La musique de John Powell, alors jeune compositeur, accompagne le film avec subtilité. Elle mêle percussions frénétiques et envolées lyriques, soutenant les scènes d’action sans jamais les écraser. Mais c’est dans les choix de morceaux additionnels que le film surprend. L’utilisation de Over the Rainbow lors d’une fusillade est un contrepoint saisissant, presque ironique. Ce décalage crée une émotion inattendue, renforçant le sentiment de tragédie qui plane sur le récit. Autour du duo principal, le casting brille par sa cohérence. Joan Allen, dans le rôle de l’épouse d’Archer, apporte une gravité bienvenue. Gina Gershon, en compagne de Troy, incarne une sensualité brute. Alessandro Nivola, en frère psychopathe, compose un personnage glaçant. Dominique Swain, quant à elle, ajoute une touche de fragilité et de complexité à son personnage, renforçant ainsi les tensions émotionnelles au sein de l’intrigue. Les seconds rôles, bien que parfois caricaturaux, sont tous investis. Ils participent à l’univers du film et donnent de l’épaisseur à l’intrigue.

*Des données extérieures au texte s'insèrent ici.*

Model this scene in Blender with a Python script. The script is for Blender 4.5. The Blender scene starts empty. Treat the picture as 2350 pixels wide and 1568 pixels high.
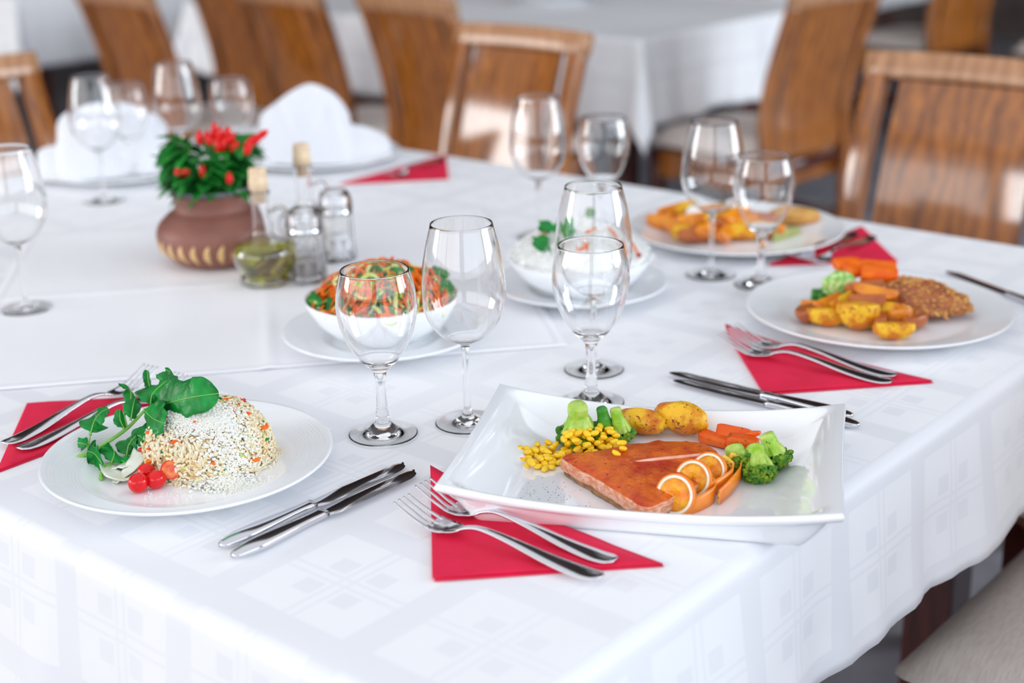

Conclusion : Face/Off est un film qui ne ressemble à aucun autre. Il ose tout : les retournements invraisemblables, les dialogues emphatiques, les scènes d’action opératiques. Et pourtant, il fonctionne. Parce qu’il est porté par une vision, celle de John Woo, et par deux acteurs au sommet de leur art. Dans la filmographie de Woo, il représente l’apogée de sa période américaine, , pour Travolta et Cage , c’est une parenthèse flamboyante, un moment de grâce où le cinéma devient un terrain de jeu sans limites. Face/Off est une œuvre qui embrasse son absurdité pour mieux révéler sa vérité. Derrière ses fusillades et ses colombes,Face/Off parle de ce qui nous rend humains : le regard de l’autre, le poids du passé, la quête de rédemption. Un classique, tout simplement.